Aim:
Copy the data that follows, character for character, minus the pictures.

Collected material:
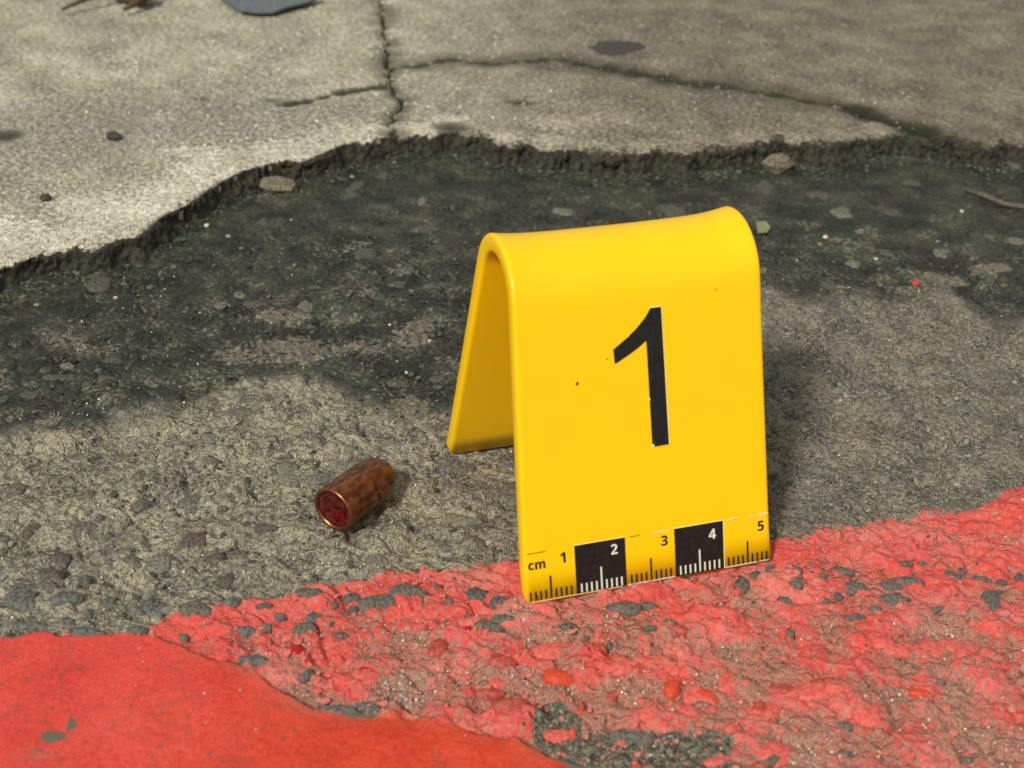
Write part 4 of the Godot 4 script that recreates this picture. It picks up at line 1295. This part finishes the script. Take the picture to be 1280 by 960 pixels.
		gm.set_instance_color(k, col)
	var grit := MultiMeshInstance3D.new()
	grit.name = "grit"
	grit.multimesh = gm
	var gmat := matte(Color.WHITE, 0.85)
	gmat.vertex_color_use_as_albedo = true
	grit.material_override = gmat
	add_child(grit)
	tag(grit, "fine angular grey grit worked loose from the road surface", "grit", "", "stuff")
	# sand
	var mm := MultiMesh.new()
	mm.transform_format = MultiMesh.TRANSFORM_3D
	mm.use_colors = true
	mm.mesh = pebble_mesh(61, 0.6)
	var where := []
	for q in [[-1.64, 8.85, 0.45, 0.2, 160], [-1.34, 10.14, 0.5, 0.3, 260], [-1.73, 10.46, 0.35, 0.2, 160], [0.51, 8.15, 0.3, 0.15, 60], [1.02, 8.75, 0.5, 0.3, 80], [0.86, 10.23, 0.4, 0.3, 140], [2.4, 10.2, 0.5, 0.25, 120], [3.78, 9.9, 0.5, 0.3, 140], [8.02, 8.38, 0.5, 0.3, 120], [8.15, 11.23, 0.5, 0.35, 150], [5.08, 11.4, 0.6, 0.4, 160], [0.17, 9.86, 0.4, 0.3, 100], [1.9, 8.3, 0.4, 0.2, 60], [4.2, 9.06, 0.4, 0.2, 80], [2.6, 11.8, 0.9, 0.4, 200], [-4.3, 9.75, 0.4, 0.15, 60], [7.0, 10.2, 0.5, 0.3, 90]]:
		for k in q[4] * 3 / 4: where.append(Vector2(q[0] + rng.randfn() * q[2] * (0.5 + 0.7 * rng.randf()), q[1] + rng.randfn() * q[3] * (0.5 + 0.7 * rng.randf())))
	for k in 1500: where.append(Vector2(rng.randf_range(-11, 13), rng.randf_range(-6, 13)))
	for k in 700: where.append(Vector2(rng.randf_range(-10, -1), rng.randf_range(1, 9)))
	var on_road := where.size()
	for k in 7000: where.append(Vector2(rng.randf_range(-15, 14), -4.0 - 24.0 * rng.randf()))
	mm.instance_count = where.size()
	for k in where.size():
		var p: Vector2 = where[k]
		var s := 0.016 + 0.036 * pow(rng.randf(), 3.0)
		var top := 0.0
		if k >= on_road:
			s *= lerpf(2.0, 1.3, smoothstep(-6.0, 4.0, p.x))
			top = pave_at(p.x, p.y)
			if pave_inside(p.x, p.y).y < 0.1: s = 0.003
		else: top = ground_at(p.x, p.y)
		if p.y > curve_at(SMOOTH, p.x) and rng.randf() < 0.8: s *= 0.3
		mm.set_instance_transform(k, Transform3D(Basis.from_euler(Vector3(rng.randf() * TAU, rng.randf() * TAU, 0)).scaled_local(Vector3(s, s * 0.8, s)), Vector3(p.x, top + s * 0.1, p.y) * CM))
		var t_ := rng.randf()
		mm.set_instance_color(k, Color(0.30, 0.27, 0.20).lerp(Color(0.85, 0.80, 0.66), t_ * t_) if rng.randf() < 0.75 else Color(0.16, 0.14, 0.11))
	var sand := MultiMeshInstance3D.new()
	sand.name = "sand"
	sand.multimesh = mm
	var smat := matte(Color.WHITE, 0.25)
	smat.vertex_color_use_as_albedo = true
	sand.material_override = smat
	add_child(sand)
	tag(sand, "glinting pale sand grains scattered over pavement and road and in hollows of the paint", "sand", "", "stuff")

Solution to this exercise:
Write part 4 of the Godot 4 script that recreates this picture. It picks up at line 1295. This part finishes the script. Take the picture to be 1280 by 960 pixels.
		gm.set_instance_color(k, col)
	var grit := MultiMeshInstance3D.new()
	grit.name = "grit"
	grit.multimesh = gm
	var gmat := matte(Color.WHITE, 0.85)
	gmat.vertex_color_use_as_albedo = true
	grit.material_override = gmat
	add_child(grit)
	tag(grit, "fine angular grey grit worked loose from the road surface", "grit", "", "stuff")
	# sand
	var mm := MultiMesh.new()
	mm.transform_format = MultiMesh.TRANSFORM_3D
	mm.use_colors = true
	mm.mesh = pebble_mesh(61, 0.6)
	var where := []
	for q in [[-1.64, 8.85, 0.45, 0.2, 160], [-1.34, 10.14, 0.5, 0.3, 260], [-1.73, 10.46, 0.35, 0.2, 160], [0.51, 8.15, 0.3, 0.15, 60], [1.02, 8.75, 0.5, 0.3, 80], [0.86, 10.23, 0.4, 0.3, 140], [2.4, 10.2, 0.5, 0.25, 120], [3.78, 9.9, 0.5, 0.3, 140], [8.02, 8.38, 0.5, 0.3, 120], [8.15, 11.23, 0.5, 0.35, 150], [5.08, 11.4, 0.6, 0.4, 160], [0.17, 9.86, 0.4, 0.3, 100], [1.9, 8.3, 0.4, 0.2, 60], [4.2, 9.06, 0.4, 0.2, 80], [2.6, 11.8, 0.9, 0.4, 200], [-4.3, 9.75, 0.4, 0.15, 60], [7.0, 10.2, 0.5, 0.3, 90]]:
		for k in q[4] * 3 / 4: where.append(Vector2(q[0] + rng.randfn() * q[2] * (0.5 + 0.7 * rng.randf()), q[1] + rng.randfn() * q[3] * (0.5 + 0.7 * rng.randf())))
	for k in 1500: where.append(Vector2(rng.randf_range(-11, 13), rng.randf_range(-6, 13)))
	for k in 700: where.append(Vector2(rng.randf_range(-10, -1), rng.randf_range(1, 9)))
	var on_road := where.size()
	for k in 7000: where.append(Vector2(rng.randf_range(-15, 14), -4.0 - 24.0 * rng.randf()))
	mm.instance_count = where.size()
	for k in where.size():
		var p: Vector2 = where[k]
		var s := 0.016 + 0.036 * pow(rng.randf(), 3.0)
		var top := 0.0
		if k >= on_road:
			s *= lerpf(2.0, 1.3, smoothstep(-6.0, 4.0, p.x))
			top = pave_at(p.x, p.y)
			if pave_inside(p.x, p.y).y < 0.1: s = 0.003
		else: top = ground_at(p.x, p.y)
		if p.y > curve_at(SMOOTH, p.x) and rng.randf() < 0.8: s *= 0.3
		mm.set_instance_transform(k, Transform3D(Basis.from_euler(Vector3(rng.randf() * TAU, rng.randf() * TAU, 0)).scaled_local(Vector3(s, s * 0.8, s)), Vector3(p.x, top + s * 0.1, p.y) * CM))
		var t_ := rng.randf()
		mm.set_instance_color(k, Color(0.30, 0.27, 0.20).lerp(Color(0.85, 0.80, 0.66), t_ * t_) if rng.randf() < 0.75 else Color(0.16, 0.14, 0.11))
	var sand := MultiMeshInstance3D.new()
	sand.name = "sand"
	sand.multimesh = mm
	var smat := matte(Color.WHITE, 0.25)
	smat.vertex_color_use_as_albedo = true
	sand.material_override = smat
	add_child(sand)
	tag(sand, "glinting pale sand grains scattered over pavement and road and in hollows of the paint", "sand", "", "stuff")